On further examination (that is make it sound techy and scientific - it went more like glancing despondently at all those files which just somehow messed up) I saw that all the files were about 1.4MB in size. This should have triggered in my head that I am not doing something right from the very beginning, but again, this IS the idiot's guide. So I started exploring more features in PC File Inspector software. So to cut it short again, there is an option in it that lets you specify the default size for each file you recover using the 'Find Lost Data' mode. My guess to what the software does in the find lost files mode is that it scans every cluster and then identifies the headers for known file types like JPG, AVI etc, reads up till the default size specified, truncates the file to that size and shows it as recovered. The truncation is the thing that leads to the messed up files. The default size is 1.4MB and most of my image files were about 2.8MB thus leading to all files being half corrupt and the video files just not playable. So before you start the cluster scan, go to the menu bar on the top, click on Object and then Options, choose the Files tab. In the Lost files section, the Find lost files check box should be checked by default, but the default file size like I said is 1474560 bytes, which is about 1.4MB. You need to change this to the largest file size you think might be taken up by your image files.

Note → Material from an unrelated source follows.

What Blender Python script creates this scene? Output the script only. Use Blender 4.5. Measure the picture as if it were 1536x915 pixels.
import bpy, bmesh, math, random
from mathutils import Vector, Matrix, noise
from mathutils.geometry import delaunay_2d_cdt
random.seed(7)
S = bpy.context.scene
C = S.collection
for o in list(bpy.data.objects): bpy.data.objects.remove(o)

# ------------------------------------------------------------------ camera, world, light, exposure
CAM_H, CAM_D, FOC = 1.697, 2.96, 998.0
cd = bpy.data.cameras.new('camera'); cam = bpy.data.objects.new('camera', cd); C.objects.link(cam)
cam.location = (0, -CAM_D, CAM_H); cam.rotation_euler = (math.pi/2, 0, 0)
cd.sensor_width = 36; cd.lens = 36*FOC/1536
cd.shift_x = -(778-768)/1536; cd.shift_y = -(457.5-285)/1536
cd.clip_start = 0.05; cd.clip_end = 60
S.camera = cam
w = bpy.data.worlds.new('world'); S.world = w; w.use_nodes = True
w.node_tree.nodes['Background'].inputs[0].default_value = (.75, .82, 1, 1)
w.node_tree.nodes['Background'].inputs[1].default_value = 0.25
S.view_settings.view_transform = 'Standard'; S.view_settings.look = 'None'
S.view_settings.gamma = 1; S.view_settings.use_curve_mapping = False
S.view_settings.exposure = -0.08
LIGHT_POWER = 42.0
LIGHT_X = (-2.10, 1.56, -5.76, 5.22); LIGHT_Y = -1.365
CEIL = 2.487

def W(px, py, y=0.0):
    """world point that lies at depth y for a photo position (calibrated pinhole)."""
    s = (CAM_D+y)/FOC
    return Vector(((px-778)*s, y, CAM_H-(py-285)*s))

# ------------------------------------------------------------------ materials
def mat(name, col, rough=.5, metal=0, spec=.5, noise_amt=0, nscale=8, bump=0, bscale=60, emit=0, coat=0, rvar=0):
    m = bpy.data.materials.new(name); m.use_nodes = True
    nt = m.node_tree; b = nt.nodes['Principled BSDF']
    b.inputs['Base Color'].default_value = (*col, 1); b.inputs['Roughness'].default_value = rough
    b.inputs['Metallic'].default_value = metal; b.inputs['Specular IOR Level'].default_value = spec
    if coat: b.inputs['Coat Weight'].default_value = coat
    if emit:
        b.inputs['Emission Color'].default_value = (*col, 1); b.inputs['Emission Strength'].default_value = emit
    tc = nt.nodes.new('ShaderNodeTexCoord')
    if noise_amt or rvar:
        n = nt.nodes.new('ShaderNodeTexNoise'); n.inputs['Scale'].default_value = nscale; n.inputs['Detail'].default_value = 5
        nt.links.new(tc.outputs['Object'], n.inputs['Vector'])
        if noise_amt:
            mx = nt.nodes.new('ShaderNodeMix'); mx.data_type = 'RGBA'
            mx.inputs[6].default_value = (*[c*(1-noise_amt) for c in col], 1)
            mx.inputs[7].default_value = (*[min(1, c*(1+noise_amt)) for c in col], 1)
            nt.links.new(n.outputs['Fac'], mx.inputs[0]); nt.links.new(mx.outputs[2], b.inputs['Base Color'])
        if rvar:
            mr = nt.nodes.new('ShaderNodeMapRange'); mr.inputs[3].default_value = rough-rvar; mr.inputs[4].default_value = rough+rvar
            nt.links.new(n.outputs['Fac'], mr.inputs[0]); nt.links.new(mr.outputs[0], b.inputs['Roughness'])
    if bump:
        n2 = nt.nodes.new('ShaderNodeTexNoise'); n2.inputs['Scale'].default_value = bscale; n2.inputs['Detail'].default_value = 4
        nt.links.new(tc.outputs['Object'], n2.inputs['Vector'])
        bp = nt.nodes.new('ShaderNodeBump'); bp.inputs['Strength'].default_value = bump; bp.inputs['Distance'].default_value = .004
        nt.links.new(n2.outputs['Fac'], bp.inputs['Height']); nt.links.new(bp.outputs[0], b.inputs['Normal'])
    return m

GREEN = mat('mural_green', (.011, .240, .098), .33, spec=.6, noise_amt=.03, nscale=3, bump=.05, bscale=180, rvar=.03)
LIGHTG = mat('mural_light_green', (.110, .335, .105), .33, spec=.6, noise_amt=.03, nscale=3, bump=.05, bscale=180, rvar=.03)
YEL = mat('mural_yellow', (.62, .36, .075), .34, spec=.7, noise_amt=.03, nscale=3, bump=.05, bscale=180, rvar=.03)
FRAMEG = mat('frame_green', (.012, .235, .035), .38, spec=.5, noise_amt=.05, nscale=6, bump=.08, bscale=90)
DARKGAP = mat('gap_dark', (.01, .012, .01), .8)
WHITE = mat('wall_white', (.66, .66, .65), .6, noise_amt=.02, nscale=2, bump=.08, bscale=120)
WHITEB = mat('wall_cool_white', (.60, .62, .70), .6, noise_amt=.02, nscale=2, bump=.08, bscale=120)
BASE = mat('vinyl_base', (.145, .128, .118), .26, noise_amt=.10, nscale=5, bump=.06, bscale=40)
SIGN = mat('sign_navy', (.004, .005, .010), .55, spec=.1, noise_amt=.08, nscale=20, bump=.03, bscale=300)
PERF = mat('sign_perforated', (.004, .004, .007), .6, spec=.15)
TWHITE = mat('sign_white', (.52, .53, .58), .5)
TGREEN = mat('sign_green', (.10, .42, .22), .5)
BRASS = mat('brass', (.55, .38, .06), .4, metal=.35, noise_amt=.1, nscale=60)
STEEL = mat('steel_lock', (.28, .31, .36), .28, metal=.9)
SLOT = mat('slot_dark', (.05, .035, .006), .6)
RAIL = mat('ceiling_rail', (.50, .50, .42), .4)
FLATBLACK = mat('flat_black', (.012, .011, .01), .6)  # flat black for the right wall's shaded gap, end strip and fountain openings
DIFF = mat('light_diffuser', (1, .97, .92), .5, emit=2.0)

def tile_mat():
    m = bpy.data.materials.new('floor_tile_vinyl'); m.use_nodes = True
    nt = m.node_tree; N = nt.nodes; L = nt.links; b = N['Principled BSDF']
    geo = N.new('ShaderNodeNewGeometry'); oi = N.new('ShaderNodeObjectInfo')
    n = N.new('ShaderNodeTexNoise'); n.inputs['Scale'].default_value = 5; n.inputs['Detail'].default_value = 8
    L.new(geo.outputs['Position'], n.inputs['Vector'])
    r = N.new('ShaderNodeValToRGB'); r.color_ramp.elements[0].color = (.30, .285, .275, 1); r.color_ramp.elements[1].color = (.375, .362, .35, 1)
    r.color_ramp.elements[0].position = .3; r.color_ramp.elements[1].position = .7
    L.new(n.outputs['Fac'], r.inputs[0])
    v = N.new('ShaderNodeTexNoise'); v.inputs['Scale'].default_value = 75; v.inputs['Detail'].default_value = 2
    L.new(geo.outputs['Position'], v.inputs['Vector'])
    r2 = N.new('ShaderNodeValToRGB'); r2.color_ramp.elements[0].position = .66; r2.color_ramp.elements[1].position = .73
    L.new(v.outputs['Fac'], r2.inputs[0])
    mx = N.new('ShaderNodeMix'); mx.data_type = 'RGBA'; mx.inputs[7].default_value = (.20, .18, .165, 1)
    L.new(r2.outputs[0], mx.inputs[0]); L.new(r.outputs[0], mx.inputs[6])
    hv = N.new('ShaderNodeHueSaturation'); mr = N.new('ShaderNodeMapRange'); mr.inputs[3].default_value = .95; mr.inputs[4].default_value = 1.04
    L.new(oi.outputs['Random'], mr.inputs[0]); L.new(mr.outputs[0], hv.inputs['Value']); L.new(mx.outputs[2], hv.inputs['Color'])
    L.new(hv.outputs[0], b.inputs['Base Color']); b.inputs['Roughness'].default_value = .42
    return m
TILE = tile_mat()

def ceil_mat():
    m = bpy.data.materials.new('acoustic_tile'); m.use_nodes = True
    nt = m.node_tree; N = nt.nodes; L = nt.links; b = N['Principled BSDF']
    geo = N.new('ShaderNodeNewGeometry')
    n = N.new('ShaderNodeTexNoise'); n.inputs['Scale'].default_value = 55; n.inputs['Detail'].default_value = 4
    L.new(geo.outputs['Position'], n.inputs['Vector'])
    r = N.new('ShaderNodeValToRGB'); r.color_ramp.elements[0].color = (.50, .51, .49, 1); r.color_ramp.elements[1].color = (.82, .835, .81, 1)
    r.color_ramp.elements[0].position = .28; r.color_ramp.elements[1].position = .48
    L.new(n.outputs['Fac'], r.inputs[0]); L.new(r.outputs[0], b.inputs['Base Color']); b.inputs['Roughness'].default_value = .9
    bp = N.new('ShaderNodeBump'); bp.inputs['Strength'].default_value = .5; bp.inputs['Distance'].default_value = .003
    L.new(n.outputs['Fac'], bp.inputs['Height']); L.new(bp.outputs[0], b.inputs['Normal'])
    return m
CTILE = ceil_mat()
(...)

An easy way to do this is to go through previous photos taken by your camera, sort the directory listing by size and see the largest one. I chose 3MB because I took shots at 3072x2304 resolution and that comes to file sizes from 1.5 to 2.8 MB.

So after choosing 3MB as the default file size, I ran the cluster scan again and voila! all image files in all their glory! True jubilation! Now for the video files. They need to be treated different. You can just delete all the video files that you recovered with your image files (or intelligently choose only JPG files to save to disk after the cluster scan with 3MB default file size) because they also will be 3MB in size. Then you need to again choose a default file size which should be the maximum file size of the different sizes of your video files. This is trickier but you can take 1800KB for each second of video as an estimate (so a minute is about 100 MB), if you do remember approximately the length of the longest video that you shot. I chose 300MB, did a scan again, and saved only the AVI files (the JPGs found during this run will also have file sizes of 300MB :-D - so don't save them).

I did run into a glitch in Windows Vista after I had saved the video files - probably because of the wrong file sizes (some of my videos where just 15 seconds but still were 300MB in size). Explorer (explorer.exe), starts using up the entire CPU(s) and the system becomes awfully slow. So to fix that, or for those of you who want those video files in their right sizes, you can do the following:

Download virtualdub (google for it)
Open the video file
Under the video menu on the menu bar, choose direct stream copy
Under the audio menu on the menu bar, choose direct stream copy
Under the File menu on the menu bar, choose save as AVI and save it with a name you like
Voila! Right file size.

So there I had it, all the photos and videos I had taken that day all restored. I have a new found respect for the saying, "If it doesn't kill you, it makes you stronger!" :-D


Ankit said…
Hi there,

Ashish referred your blog post when I helplessly talked to him about my idiotic mistake. But thanks to this guide, I recovered all my photos.

Thanks a lot for creating this guide. It was really helpful.